To help individual engineers, learning center staff members track commercial software and methodologies that can assist innovation. "We select a small set of them we believe is most pertinent to our needs," says Tsai. The engineers incorporate the ones they select into their own methodologies. "Depending on your situation, your innovative approach has to be tailored," says Bloom. "We don't want to lock engineers into one specific method." He says some tools support evolutionary innovation from existing products and others foment revolutionary innovation—products that are entirely new and different.
Control through training

For revolutionary innovation, KLA-Tencor has adapted creative problem-solving techniques developed by Ideo, a design firm. Ideo is widely known for customer-centered problem solving, human-friendly design, rapid prototyping and brainstorming (see "Innovation Quotient," December 2000). KLA-Tencor does its own variation of Ideo brainstorming, Bloom says.

Engineers ask the learning center for help at the beginning of a product development project or when creativity stalls and they can't find a way forward. Executives—especially Tsai and Schroeder—keep close tabs on product development and often urge a team to seek the learning center's help, Bloom says. Once a team describes its needs, the learning center designs an appropriate course. "We try as much as possible to train team members together," says Bloom, "and to train them on the team's specific problem." By doing so, the team often generates ideas during training, he adds. "We always try to tie our training to a real situation."

A training session can last anywhere from a couple of hours to a couple of days, with regular feedback and follow-up afterward, says Bloom. "An average company spends about five days per person per year on training," he says. "We did that much just in the first few months of our mini-MBA program."

He's referring to KLA-Tencor's internal executive development program. It used to send managers to summer school at MBA programs run by various Silicon Valley universities, says Tsai. "We found they were not as effective as they could be, because they didn't teach about our unique culture and the way we do things." So, a few years ago—using its own innovation techniques—a group led by Tsai developed an executive training course that uses case studies from the company's own history and builds much of the learning around current strategic planning issues.

Is there any downside to all the learning activities? Analyst Hoddess says he sometimes senses a "not invented here" mentality and points out that the company tends to grow organically rather than through acquisition, even when appropriate acquisitions have been available.
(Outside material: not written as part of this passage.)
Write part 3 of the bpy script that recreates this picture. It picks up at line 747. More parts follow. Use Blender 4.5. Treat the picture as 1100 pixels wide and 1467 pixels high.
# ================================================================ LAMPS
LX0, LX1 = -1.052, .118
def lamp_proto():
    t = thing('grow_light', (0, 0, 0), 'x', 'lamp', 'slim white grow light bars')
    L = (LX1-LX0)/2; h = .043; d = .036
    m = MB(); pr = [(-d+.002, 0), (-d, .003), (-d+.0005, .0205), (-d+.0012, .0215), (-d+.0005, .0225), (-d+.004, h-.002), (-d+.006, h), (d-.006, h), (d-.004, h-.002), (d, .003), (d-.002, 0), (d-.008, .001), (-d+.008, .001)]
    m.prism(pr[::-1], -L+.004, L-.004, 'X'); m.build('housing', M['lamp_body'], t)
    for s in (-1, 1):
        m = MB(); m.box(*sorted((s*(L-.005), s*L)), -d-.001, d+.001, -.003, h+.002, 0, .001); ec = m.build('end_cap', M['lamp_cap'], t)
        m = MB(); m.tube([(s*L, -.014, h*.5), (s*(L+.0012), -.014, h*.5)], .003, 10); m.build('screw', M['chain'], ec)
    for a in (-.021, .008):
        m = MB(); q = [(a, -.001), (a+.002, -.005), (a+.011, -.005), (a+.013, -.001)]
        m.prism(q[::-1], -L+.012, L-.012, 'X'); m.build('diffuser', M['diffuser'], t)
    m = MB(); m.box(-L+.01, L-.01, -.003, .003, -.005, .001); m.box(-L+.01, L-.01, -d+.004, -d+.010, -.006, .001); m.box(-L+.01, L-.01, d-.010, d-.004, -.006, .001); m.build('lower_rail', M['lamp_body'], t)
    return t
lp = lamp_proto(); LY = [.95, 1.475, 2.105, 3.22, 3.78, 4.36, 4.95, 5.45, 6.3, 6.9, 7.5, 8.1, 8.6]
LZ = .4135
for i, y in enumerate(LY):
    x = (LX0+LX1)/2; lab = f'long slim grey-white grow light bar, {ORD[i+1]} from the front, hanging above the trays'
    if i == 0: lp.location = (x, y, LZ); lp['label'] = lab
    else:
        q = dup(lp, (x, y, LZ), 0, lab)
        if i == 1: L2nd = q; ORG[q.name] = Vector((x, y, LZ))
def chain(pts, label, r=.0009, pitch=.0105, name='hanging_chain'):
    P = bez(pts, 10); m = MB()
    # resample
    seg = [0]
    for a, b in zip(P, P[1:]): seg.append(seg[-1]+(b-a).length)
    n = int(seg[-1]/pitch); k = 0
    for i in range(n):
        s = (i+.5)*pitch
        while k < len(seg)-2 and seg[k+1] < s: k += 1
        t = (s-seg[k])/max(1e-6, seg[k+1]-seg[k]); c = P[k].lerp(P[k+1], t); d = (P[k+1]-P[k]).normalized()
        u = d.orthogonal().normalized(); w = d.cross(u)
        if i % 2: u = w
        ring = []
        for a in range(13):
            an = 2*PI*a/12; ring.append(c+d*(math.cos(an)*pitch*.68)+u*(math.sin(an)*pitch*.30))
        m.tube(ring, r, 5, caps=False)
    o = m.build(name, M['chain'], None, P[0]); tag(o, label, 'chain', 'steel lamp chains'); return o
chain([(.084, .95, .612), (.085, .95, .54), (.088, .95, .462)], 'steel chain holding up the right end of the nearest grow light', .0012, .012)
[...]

Countering that assertion is KLA-Tencor's recent acquisition of the wafer inspection systems business of Inspex, a U.S. subsidiary of the Japanese firm Hamamatsu. And Schroeder points out that KLA-Tencor has a $50 million VC fund that invests in startups of strategic interest, including some in life sciences, which he believes is a potential growth area. "Within a year, you'll see us getting into some new market outside our current semiconductor space," he predicts.

Without the emphasis on learning, which is shared by Chairman Levy, Schroeder can't imagine how he would do his job. He views education efforts as the way to extend his influence. "As CEO, I want to control how decisions are made throughout the company," he says. "The only way I know how to do that is to take control of training. There is no way to manage a company of this size without common processes and methodologies. And the best way of spreading those throughout the company is through training."